I’m on my second day in Tokyo as part of my “making connections” visit for Perfect Pitch and new musicals in the UK. I’m meeting producers, theatre owners, conservatoire leaders, directors, and interpreter/translators. Yesterday I was met with 6 different translators across 2 meetings…what do you call a collection of translators ?
I think it has got to be a Babel of interpreters. Think Hitchhikers Guide to the Gallaxy or the Old Testament for the connection.
We were exploring the complexities of doing a good job with translating and creatively interpreting a text – especially in this case a work of Musical Theatre. They had each had experiences, good and bad, of working for a producer to make a work come alive for a Japanese audience from an original English language text.
It seems that producers often underestimate the time needed, and the skill needed, to do a good job. So in the spirit of sharing thoughts, here are some of the things we discussed. Many ring very true to me from my 5 years of working with theatre producers internationally wishing to make new translations of Miss Saigon and Les Miserables. Great care was rightly expected by Cameron Mackintosh and the original creators of the works.

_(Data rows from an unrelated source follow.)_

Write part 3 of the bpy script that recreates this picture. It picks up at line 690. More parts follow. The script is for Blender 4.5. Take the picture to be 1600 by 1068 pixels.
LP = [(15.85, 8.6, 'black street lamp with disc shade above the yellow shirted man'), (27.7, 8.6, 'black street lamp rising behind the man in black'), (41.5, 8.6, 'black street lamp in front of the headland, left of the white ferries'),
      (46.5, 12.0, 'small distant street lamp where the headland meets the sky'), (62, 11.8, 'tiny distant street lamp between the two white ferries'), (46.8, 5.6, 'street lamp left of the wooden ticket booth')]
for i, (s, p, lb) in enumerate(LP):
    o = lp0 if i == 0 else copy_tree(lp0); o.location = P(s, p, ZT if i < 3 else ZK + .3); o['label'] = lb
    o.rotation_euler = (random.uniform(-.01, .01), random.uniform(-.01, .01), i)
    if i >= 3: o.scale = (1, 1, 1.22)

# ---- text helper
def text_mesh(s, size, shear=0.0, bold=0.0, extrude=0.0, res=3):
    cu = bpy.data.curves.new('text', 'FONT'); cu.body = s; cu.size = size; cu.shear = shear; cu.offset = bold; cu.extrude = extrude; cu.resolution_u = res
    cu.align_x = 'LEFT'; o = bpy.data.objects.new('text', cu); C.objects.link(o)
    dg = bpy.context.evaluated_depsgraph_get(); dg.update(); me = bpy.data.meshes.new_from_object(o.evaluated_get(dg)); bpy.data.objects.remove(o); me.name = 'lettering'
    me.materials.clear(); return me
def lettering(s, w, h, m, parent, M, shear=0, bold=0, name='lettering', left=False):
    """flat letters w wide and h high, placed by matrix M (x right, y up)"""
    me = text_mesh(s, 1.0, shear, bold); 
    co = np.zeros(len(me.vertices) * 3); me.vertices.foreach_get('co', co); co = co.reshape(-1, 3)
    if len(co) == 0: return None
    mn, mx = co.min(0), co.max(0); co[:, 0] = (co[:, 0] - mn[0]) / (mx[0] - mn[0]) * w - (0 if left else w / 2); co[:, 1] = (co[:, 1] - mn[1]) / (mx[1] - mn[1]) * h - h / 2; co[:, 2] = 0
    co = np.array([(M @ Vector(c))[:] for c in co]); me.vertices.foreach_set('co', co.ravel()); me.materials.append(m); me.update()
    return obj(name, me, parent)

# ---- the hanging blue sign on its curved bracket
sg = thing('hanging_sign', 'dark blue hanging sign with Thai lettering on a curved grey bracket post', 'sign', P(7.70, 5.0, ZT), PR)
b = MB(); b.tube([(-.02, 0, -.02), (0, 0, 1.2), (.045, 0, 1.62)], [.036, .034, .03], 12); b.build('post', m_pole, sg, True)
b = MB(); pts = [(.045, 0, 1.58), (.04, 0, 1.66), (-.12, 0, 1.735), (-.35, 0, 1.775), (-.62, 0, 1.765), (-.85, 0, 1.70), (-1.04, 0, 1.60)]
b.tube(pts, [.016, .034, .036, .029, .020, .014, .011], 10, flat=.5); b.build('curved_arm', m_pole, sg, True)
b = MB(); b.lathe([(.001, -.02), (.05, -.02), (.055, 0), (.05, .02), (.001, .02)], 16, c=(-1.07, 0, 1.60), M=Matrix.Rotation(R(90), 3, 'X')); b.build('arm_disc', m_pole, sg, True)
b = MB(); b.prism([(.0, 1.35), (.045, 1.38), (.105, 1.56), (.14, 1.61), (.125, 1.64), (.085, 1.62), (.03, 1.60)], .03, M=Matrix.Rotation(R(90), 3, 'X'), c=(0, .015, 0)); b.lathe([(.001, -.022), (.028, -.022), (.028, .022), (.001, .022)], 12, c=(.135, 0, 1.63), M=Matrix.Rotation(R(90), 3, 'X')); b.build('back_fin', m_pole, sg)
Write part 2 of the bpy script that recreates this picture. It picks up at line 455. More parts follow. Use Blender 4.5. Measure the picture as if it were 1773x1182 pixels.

A good translation cannot just be a literal word for word translation of the text. In this sentence you see the problem – there’s no special word for the skill that they bring to the task. The real translator is, in effect, a new writer on the project. It is their words that the audience will take away in their hearts, not the words of the great American, French, Swedish, or British lyricist.
In Japanese the sentence structure is completely different from English. One word in English may take many syllables in Japanese to express. We are told there are 46 words for snow in Icelandic – so which one is best. There are levels of tonal formality and informality – tu and vous in French, many more in other languages. And in Chinese there are tonal and vocal pitch variations where two words can have completely different meanings depending of how they are said. We love our word play and sometimes cynical or sarcastic humour – how does that translate to be a joke in Japanese. And there is no direct japanese word for No.
Massive challenges which cannot be tackled when, as one of my new found contacts revealed, you are given one week to create the translation of a major Broadway blockbuster before rehearsals start.
When I start running the MA in Creative Producing at Mountview in September, and when I continue to offer courses and consultancy for writers and theatre networks, this is an area I really want to focus on. Around the green tea and delicious cake yesterday, everyone had examples of major shows where the language was not as good as the original, or the word structure made it very very difficult to sing and deliver the meaning, balancing to the stresses of the music.
And if you think that’s complicated – how about being commissioned to do the Japanese voices for an animated musical, where the challenge is not only to fit the vocal line – but to make the words fit the already existing mouth patterns of the animated character singing. Rather them that me tackling that one.
So – if you want to be a translator of fine English language plays or musicals for an audience in your own language how do you learn your craft. I was talking with a young language interpreter who wants to adapt musicals and maybe write their own as bookwriter in the future. We talked about some of the exercises that I used with writers on the Month of Sundays writing course. To take a well known nursery rhyme and translate that. To take a great short English language love song and translate that so it sings well, and means a lot.
I even suggested she took one of the songs from one of the great long running musicals playing in Tokyo. Study the original French/American/English lyrics. Compare them to the existing Japanese lyrics. And then write their own version if they feel that it could be improved upon. Finding ways to get more of the original feeling into the new lyric, supporting the singer to be able to give the right emotion through the words, and ensuring the stresses and emphasis work with the sweep of the orchestration, so that the audience can hear the most important words. This must be a private exercise because of copyright, of course, but it will be fascinating to see if this young translator could come up with a better way to express the original writer’s original intentions.
So it was a joy to meet a “babel” of interpreters yesterday. Now I am preparing to do an open session with a “budget” of producers and a “hug” of directors. Two more days here in Tokyo, then off to Kuala Lumpur for the next round of the Perfect Pitch travelling show. Thanks Andy and Wendy for entrusting me with this brief.